How to Build Wealth Without the Headaches & the Truth About Rental Properties
“Hey Mr. Dexheimer, our basement is flooded. Can you come by to check it out?”
So, of course, I drive into Minneapolis to see what is going on with the basement. The odd part is that it hadn’t rained in weeks, and besides that, the basement had never previously flooded. I walk in, go into the basement, and see about 3 inches of standing water. As I walk around, I see something floating around and begin to understand what may be going on. I yell upstairs, “Can you please flush the toilet.” As the toilet flushes, I see water rushing out of a cleanout pipe and into the basement. I am standing in poop water! The floating things are poop floating around – nasty!
These tenants have been allowing this to go for 2 weeks before calling me. I call some of my laborers, supply them with HazMat suits, masks, and gloves, and put them to work clearing out the water and feces from the basement.
It’s the dream - buy a few rental properties and create passive income for yourself and your family! You go out, buy a few houses or duplexes and you rent them either as a long-term or short-term rental. Then you figure out just how much work they can really be and how little income they actually make. You see, your responsibilities include finding the property, funding the deal, renovating the property, finding and dealing with the tenants, and even performing or hiring maintenance. Even with a property manager on board to help with your rentals, the bookkeeping, strategic decisions, and maintenance/repair costs are still in your court. You’re basically running a small business, which can be challenging if you’re working a full-time job. Then add on the trouble tenant that destroys your property, and you can see how that passive income is not really passive at all!
The Case for Passive Real Estate Investments
On the flip side, there are fully passive investments in commercial real estate with professional investment companies. These are professionally managed and operated investments, so you don’t have to deal with any of the Tenants, Toilets, and Trash. If you’re a busy professional, making good money in your day to day, why add on more work and take more time from your family? Use that capital to create truly passive income, to do what you want, when you want, and with whom you want.
1. Minimal Time Required
Have you heard the phrase “set it and forget it”? In a syndication deal, you put money in, collect cash flow during the hold period, and receive profits upon the sale of the property.
You won’t be fixing toilets, screening tenants, or handling maintenance. The sponsor team and the property management team expertly attend to those things so you can sit back, enjoy the returns, and focus on living life.
2. Opportunity for Diversification
It would be unreasonable for anyone to attempt to become an expert in every phase of the property investment process, and even more so when it comes to different markets.
By investing with experienced deal sponsors, you can easily diversify into various markets and asset classes while rest assured that the professionals are taking care of the business. This allows you to quickly and easily scale your portfolio while also mitigating risk.

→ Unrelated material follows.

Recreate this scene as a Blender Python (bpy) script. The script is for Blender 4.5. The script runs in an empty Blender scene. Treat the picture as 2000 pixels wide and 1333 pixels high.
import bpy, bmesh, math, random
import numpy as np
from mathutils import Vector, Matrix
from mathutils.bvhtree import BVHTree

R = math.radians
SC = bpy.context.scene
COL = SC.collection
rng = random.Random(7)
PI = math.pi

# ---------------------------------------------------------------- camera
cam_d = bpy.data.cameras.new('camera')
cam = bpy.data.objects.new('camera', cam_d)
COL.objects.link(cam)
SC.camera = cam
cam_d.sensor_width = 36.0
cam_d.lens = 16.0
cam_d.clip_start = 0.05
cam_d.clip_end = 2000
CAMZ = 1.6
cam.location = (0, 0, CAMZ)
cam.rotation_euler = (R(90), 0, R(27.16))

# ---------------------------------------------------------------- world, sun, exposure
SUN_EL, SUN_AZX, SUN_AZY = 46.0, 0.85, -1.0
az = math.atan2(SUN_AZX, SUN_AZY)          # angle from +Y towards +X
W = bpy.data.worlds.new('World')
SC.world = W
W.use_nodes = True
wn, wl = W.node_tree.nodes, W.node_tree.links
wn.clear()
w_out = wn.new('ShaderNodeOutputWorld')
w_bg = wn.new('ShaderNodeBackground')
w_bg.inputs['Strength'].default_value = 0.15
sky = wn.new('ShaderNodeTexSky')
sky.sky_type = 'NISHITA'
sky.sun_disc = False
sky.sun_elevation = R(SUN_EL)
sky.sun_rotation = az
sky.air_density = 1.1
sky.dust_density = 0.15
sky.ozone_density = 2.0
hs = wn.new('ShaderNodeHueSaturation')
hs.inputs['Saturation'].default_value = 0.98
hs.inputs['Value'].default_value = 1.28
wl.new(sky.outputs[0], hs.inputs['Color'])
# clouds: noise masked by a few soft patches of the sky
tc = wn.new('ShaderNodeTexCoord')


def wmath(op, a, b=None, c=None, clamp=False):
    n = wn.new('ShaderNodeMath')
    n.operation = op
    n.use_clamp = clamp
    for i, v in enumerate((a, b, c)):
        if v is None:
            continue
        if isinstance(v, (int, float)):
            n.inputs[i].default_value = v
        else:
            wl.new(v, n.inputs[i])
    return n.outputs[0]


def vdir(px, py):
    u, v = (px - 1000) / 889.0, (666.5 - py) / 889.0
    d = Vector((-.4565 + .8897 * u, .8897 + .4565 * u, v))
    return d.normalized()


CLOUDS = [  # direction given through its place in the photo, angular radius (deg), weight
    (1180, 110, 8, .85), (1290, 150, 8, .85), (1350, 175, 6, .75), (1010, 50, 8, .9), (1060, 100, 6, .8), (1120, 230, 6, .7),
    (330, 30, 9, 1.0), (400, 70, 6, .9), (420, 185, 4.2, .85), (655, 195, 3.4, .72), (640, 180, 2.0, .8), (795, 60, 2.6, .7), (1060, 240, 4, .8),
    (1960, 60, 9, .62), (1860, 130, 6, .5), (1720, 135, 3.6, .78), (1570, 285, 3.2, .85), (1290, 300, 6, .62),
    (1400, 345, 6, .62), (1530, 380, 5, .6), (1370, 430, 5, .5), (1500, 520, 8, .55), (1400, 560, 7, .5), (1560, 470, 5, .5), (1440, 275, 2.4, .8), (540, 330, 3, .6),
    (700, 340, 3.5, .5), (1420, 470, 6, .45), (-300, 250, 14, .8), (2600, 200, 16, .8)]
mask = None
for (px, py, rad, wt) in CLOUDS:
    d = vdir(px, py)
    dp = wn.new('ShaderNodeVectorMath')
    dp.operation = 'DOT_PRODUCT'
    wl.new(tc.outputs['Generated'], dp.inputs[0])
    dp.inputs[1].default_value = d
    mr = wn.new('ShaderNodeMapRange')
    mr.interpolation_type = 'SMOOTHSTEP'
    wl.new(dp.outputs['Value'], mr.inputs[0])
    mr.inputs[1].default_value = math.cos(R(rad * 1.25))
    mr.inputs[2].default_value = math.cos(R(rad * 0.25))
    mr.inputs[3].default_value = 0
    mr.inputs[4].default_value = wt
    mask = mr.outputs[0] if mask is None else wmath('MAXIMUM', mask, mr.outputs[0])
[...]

3. Did You Say Tax Benefits?
Similar to personally owned rentals, you get pass-through tax benefits when investing in real estate syndications. You’ll be able to write off most of the quarterly payouts, which means you basically get tax-free passive income throughout the holding period. Score!
You will, however, likely owe taxes on the appreciation income you earn upon the sale of the property. (Always check with your own CPA on your personal situation.)
4. Limited Liability
When you invest passively through real estate syndications, your liability is limited to the amount of your investment. If you were to invest $50,000, your biggest risk would be losing that $50,000. You wouldn’t be on the hook for the entire value of the property, and none of your other assets would be at risk.
5. Positive Impact
With personal investments, you make a difference in two to four families’ lives, which is wonderful. But with real estate syndications, you have the chance to change the lives of hundreds of families and whole communities with just one deal.
Each syndication creates a cleaner, safer, and nicer place for people to live and impacts the community and the environment positively. And that’s something you just can’t gain from stocks and mutual funds.
Final Thoughts
If you’re on the fence between active and passive real estate investments, the experience you gain from owning small rentals is irreplaceable. However, personally owning rental properties is not a prerequisite to commercial real estate syndications.
Either way, investing in real estate is a great way to diversify your portfolio and mitigate risk. It gives you an opportunity to have a positive impact on the families who will live in your units, as well as a positive impact on the environment and community.